Entries shown:
★ ★ ★ ★
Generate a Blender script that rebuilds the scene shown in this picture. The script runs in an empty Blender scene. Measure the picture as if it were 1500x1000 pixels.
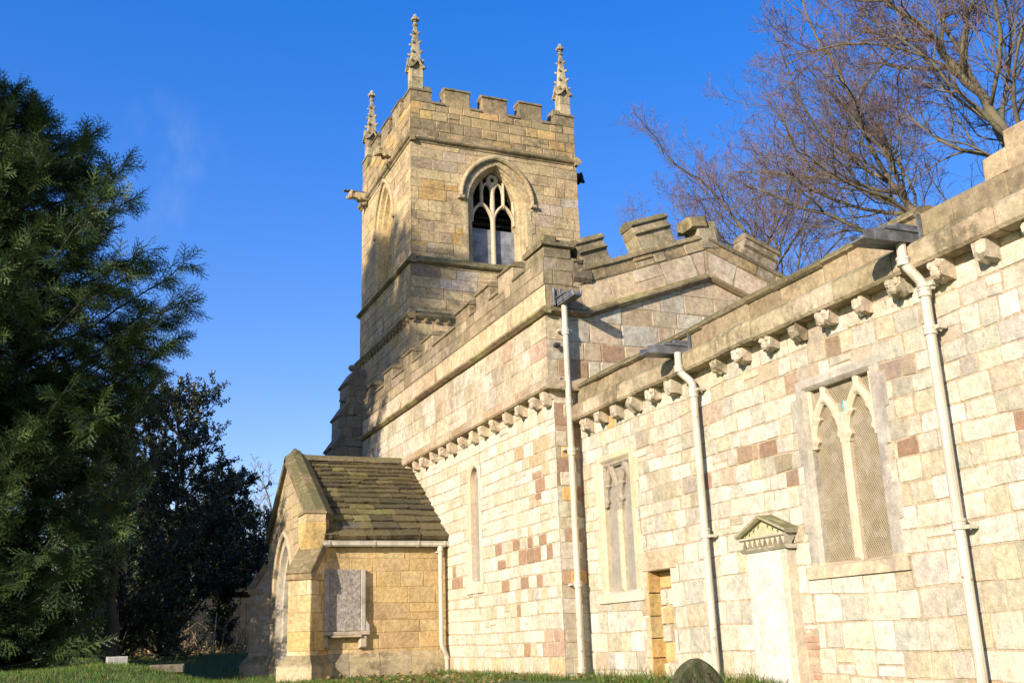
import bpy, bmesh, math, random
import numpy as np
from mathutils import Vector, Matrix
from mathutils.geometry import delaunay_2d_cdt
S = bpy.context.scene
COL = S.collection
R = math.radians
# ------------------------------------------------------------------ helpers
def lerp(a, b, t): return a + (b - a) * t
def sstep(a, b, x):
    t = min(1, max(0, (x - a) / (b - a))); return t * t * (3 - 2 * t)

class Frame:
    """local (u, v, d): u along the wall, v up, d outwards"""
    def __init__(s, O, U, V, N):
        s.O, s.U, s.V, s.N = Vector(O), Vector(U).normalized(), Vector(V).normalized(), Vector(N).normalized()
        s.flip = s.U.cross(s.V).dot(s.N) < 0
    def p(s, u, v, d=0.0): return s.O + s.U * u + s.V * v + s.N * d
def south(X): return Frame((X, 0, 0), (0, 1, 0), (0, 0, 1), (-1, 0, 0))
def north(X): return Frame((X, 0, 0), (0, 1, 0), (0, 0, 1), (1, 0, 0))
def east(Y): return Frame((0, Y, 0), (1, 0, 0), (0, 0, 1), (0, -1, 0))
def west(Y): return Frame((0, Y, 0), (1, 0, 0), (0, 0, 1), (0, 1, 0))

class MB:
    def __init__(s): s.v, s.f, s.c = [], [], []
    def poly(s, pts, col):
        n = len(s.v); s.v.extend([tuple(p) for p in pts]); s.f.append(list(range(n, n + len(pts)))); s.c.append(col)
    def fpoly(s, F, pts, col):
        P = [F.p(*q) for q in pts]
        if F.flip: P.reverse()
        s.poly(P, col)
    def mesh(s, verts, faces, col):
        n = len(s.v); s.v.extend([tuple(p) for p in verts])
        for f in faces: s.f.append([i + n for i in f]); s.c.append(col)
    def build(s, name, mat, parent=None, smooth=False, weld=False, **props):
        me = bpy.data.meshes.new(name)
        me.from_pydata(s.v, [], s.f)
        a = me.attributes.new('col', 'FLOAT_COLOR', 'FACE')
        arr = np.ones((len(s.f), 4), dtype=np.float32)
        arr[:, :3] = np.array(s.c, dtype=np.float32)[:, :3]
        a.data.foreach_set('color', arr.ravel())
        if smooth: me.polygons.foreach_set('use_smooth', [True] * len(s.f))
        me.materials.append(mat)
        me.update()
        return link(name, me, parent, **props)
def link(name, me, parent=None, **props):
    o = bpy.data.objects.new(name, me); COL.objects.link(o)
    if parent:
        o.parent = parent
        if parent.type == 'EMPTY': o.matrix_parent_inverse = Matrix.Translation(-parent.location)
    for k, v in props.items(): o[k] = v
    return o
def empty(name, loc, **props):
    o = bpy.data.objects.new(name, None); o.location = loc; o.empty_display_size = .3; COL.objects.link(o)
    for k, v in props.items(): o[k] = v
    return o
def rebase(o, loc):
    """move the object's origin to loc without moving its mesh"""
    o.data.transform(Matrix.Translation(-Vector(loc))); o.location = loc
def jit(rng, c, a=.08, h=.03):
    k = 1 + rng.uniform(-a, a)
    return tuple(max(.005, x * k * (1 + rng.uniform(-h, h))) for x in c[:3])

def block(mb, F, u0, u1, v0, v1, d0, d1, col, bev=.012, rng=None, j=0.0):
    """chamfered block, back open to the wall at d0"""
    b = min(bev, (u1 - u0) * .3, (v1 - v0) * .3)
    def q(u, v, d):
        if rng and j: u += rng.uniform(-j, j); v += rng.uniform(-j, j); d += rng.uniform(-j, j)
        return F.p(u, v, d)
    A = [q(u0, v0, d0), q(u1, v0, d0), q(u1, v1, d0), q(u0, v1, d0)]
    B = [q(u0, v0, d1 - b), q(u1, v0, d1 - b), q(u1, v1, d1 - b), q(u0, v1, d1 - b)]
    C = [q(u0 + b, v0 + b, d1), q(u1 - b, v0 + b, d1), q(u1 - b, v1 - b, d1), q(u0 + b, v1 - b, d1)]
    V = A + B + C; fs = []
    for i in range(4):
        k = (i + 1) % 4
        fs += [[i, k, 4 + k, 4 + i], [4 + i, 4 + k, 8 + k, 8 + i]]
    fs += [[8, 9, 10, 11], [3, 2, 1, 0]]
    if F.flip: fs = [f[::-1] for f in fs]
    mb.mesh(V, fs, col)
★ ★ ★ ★
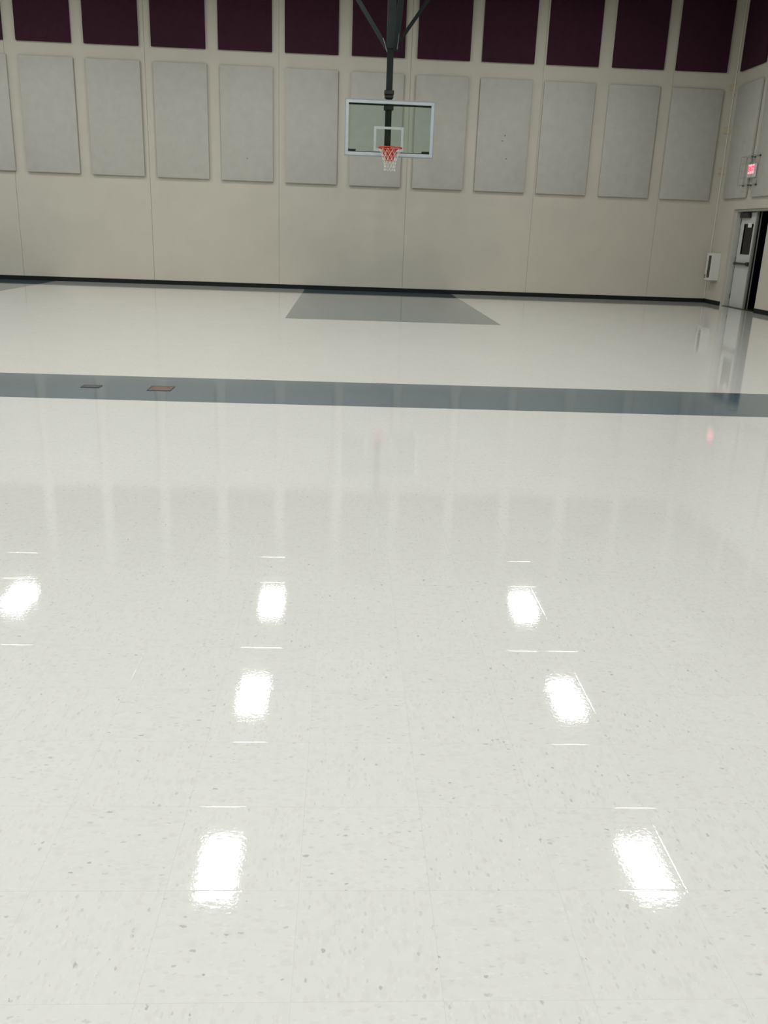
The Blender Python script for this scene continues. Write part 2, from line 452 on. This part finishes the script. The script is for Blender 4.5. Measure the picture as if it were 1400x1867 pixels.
★ ★ ★ ★
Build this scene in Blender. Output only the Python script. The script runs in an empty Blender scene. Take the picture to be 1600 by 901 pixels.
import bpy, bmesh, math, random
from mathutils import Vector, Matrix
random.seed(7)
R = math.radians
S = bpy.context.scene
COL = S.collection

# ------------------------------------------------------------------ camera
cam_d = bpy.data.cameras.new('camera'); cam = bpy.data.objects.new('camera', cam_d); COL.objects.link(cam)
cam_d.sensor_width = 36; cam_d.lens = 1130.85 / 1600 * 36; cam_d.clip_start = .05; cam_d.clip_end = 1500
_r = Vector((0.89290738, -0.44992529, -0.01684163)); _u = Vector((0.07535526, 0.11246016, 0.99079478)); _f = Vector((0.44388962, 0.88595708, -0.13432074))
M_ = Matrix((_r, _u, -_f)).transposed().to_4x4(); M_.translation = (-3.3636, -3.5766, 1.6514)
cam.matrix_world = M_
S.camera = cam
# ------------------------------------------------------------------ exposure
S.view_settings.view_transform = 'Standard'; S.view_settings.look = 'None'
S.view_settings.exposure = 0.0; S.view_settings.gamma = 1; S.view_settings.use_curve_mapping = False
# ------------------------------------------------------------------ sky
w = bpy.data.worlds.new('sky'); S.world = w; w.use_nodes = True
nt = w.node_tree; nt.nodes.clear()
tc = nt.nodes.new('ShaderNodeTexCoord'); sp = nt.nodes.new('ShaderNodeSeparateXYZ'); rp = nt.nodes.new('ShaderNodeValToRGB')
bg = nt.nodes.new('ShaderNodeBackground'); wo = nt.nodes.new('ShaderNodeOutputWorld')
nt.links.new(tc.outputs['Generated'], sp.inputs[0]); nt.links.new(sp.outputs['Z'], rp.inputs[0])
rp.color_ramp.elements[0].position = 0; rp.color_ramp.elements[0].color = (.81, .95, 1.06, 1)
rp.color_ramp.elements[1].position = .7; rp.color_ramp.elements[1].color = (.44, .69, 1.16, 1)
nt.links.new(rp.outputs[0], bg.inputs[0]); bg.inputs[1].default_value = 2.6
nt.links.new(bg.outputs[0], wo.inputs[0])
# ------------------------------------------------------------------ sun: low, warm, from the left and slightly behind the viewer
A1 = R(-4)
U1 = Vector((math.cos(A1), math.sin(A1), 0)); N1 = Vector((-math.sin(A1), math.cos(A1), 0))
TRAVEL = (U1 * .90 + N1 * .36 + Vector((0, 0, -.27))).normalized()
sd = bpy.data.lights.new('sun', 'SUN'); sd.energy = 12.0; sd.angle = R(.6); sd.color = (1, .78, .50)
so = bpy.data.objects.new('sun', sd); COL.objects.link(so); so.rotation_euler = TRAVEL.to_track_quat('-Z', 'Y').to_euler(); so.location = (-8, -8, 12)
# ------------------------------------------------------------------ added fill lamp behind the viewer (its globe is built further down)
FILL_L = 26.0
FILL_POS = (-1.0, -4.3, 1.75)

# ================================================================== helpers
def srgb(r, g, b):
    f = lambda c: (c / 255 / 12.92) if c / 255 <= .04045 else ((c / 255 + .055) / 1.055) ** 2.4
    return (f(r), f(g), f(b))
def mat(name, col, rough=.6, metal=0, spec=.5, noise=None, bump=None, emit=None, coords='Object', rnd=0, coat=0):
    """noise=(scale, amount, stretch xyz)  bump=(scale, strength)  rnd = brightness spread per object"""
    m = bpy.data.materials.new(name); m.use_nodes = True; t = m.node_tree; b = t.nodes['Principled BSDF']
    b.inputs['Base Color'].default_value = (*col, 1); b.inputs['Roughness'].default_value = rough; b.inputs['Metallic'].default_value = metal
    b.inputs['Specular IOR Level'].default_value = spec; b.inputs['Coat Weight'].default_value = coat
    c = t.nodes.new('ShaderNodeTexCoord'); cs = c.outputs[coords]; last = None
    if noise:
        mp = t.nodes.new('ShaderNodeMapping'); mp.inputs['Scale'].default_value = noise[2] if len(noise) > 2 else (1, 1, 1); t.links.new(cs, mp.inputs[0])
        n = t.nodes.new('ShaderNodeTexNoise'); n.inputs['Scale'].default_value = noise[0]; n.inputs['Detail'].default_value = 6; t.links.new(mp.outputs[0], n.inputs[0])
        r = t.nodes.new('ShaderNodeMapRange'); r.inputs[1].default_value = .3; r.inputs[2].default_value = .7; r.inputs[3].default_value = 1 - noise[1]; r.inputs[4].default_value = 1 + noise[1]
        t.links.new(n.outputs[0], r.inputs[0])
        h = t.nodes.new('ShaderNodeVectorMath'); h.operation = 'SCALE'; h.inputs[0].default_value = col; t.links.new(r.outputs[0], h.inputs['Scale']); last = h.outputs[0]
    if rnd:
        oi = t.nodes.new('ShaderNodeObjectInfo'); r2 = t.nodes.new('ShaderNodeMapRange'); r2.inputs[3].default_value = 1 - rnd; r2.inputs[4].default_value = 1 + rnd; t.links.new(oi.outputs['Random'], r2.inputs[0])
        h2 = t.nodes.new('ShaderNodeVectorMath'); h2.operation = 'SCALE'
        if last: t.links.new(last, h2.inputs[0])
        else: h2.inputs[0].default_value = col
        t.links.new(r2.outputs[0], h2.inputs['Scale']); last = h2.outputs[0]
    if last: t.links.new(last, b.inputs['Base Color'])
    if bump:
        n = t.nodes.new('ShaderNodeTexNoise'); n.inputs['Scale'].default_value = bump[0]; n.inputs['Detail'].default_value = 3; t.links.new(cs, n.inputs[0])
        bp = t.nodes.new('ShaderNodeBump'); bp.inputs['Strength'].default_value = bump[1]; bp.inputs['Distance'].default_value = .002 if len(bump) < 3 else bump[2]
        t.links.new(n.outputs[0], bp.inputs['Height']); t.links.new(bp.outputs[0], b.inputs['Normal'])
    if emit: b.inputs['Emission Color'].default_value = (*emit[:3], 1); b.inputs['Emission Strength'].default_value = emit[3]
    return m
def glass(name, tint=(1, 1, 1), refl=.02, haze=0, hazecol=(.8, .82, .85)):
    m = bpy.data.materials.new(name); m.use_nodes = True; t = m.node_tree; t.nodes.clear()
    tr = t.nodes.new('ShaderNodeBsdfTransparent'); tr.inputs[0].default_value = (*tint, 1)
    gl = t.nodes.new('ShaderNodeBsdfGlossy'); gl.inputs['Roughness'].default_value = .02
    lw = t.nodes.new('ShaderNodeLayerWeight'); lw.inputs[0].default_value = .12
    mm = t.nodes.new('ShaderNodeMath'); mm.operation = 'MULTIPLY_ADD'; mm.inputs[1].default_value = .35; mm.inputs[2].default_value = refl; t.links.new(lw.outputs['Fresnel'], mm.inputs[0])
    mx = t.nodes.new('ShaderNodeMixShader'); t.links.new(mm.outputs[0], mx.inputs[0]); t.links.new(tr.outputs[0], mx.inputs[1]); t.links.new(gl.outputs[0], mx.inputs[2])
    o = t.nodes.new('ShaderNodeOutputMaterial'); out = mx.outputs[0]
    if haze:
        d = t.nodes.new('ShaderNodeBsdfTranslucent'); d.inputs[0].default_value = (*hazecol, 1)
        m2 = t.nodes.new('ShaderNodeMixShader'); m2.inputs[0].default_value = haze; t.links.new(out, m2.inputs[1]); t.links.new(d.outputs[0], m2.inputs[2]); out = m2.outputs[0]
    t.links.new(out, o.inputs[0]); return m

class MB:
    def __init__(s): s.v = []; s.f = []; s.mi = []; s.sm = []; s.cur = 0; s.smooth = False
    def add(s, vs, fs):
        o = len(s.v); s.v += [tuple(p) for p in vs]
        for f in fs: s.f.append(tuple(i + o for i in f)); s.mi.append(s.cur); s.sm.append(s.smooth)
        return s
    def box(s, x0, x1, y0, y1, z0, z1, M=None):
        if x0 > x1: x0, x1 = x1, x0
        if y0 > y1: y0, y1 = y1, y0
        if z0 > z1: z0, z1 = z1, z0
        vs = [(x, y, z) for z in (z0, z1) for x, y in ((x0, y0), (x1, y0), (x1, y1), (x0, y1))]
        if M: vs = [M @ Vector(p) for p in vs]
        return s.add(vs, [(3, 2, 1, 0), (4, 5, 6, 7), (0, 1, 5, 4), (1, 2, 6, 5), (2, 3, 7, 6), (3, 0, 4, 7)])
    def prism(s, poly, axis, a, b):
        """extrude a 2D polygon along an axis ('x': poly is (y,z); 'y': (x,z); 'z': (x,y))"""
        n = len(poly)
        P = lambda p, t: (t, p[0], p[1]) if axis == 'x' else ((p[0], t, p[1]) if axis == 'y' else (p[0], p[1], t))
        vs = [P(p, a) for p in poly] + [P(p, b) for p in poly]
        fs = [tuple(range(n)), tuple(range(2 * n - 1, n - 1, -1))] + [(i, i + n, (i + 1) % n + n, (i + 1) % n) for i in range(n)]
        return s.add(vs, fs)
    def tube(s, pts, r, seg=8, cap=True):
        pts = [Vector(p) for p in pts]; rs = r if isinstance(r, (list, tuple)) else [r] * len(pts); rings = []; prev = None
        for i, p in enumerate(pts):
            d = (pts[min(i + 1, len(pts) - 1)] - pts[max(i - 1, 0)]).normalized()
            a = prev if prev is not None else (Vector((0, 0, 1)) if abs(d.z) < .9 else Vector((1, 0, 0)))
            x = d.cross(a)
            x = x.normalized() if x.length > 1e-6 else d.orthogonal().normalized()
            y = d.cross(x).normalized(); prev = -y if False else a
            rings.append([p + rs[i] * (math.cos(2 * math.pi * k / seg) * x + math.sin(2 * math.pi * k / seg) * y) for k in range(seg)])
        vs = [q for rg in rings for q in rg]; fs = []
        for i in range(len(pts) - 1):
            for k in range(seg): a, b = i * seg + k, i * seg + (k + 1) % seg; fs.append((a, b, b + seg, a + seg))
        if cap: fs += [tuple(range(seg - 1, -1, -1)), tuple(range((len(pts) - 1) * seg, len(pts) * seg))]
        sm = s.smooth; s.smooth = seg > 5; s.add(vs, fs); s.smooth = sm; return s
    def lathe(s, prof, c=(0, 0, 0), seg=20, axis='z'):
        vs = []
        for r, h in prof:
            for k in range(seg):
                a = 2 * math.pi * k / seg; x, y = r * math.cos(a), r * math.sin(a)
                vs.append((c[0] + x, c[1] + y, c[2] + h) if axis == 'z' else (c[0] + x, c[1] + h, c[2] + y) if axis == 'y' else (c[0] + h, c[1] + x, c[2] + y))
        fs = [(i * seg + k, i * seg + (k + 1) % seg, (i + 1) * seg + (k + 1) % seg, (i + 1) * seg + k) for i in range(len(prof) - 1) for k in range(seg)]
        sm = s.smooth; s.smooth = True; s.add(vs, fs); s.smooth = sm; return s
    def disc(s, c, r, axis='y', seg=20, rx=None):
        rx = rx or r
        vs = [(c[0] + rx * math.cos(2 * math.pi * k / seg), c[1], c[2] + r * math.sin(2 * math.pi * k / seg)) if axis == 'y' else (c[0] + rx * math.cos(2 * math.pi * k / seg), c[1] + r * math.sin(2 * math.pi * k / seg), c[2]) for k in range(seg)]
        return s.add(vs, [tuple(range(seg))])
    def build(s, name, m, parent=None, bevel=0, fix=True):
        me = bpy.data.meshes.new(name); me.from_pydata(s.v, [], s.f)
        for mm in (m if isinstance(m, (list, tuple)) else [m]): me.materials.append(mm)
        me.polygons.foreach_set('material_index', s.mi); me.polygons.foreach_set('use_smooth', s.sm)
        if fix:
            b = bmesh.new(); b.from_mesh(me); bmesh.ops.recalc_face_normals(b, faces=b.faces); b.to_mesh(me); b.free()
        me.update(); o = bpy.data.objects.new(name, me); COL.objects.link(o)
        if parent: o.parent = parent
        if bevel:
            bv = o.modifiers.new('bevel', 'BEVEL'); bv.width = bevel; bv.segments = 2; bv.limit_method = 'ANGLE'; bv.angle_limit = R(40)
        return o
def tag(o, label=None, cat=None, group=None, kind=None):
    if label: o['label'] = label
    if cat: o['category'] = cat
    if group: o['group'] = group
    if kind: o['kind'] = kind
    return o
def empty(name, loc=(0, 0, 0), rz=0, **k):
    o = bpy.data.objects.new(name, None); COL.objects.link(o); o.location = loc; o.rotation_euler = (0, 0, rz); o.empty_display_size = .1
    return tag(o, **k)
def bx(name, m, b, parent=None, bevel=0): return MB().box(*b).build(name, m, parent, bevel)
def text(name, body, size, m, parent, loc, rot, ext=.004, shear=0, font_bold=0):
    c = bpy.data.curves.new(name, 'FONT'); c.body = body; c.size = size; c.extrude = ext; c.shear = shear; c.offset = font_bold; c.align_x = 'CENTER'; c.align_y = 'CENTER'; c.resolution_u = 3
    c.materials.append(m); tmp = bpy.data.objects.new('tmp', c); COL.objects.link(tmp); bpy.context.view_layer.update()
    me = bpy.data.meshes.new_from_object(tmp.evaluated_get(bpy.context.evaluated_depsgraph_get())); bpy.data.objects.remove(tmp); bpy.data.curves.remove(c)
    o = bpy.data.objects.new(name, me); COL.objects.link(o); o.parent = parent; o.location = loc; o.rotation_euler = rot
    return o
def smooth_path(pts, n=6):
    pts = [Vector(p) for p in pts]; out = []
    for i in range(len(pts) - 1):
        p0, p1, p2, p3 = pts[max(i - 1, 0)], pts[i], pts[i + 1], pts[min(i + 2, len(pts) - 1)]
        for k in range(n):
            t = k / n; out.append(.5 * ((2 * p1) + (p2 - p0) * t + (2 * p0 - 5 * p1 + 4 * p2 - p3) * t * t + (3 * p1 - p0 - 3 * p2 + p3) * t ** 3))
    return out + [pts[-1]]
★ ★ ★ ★
Exercise requirements:
Using the data above, print only the lines starting at the one with "Generate a Blender" and ending at the one with "t = min(1, max(0, (x", exactly as they stand, minus the pictures.

Exercise output:
Generate a Blender script that rebuilds the scene shown in this picture. The script runs in an empty Blender scene. Measure the picture as if it were 1500x1000 pixels.
import bpy, bmesh, math, random
import numpy as np
from mathutils import Vector, Matrix
from mathutils.geometry import delaunay_2d_cdt
S = bpy.context.scene
COL = S.collection
R = math.radians
# ------------------------------------------------------------------ helpers
def lerp(a, b, t): return a + (b - a) * t
def sstep(a, b, x):
    t = min(1, max(0, (x - a) / (b - a))); return t * t * (3 - 2 * t)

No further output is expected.